“Strong traditions of civic engagement—voter turnout, newspaper readership, membership in choral societies and literary circles, Lions Clubs, and soccer clubs—were the hallmarks of a successful [democratic] region [of Italy]”. - Robert Putnam
Soccer was a new sport in the Pocono Mountains of northeastern Pennsylvania. The coach was a German national who had played at East Stroudsburg College, which was then a leading national soccer power. His name was Karl Dickl. He had us run mile after mile in the late August heat and then compete against one another for a spot on the team.

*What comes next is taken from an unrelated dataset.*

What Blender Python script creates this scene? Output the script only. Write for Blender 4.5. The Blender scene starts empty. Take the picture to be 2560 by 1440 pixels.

As a child I had lived in a Philadelphia suburb filled with Germans and Poles and Italians. My older brother, Gary, had played in sixth grade recess with kids from a local German soccer club, and had gotten the whole neighborhood involved in playing in our backyard. We played soccer from the second we got out of school until it was too dark to see. Some of us knew how to juggle the ball 200 times or more without letting it hit the ground. I could do about a hundred. I learned how to kick the ball in a line drive just above the grass. I could hit a bucket fifty feet away nine times out of ten. When the season started in tenth grade, two hours north in Stroudsburg, I could hit the crossbar from the midfield. Because of Coach Dickl, many local kids had played soccer, and many had gone on to play successfully at the collegiate level.
What was created, however, was not merely lethal soccer prowess, but a lasting community of young men that included hundreds of kids who, as grown men, are all still friends. They have worked in the business community together as bankers, laborers, owners of vast lumber yards and architects and doctors, and they still get together to watch soccer on television.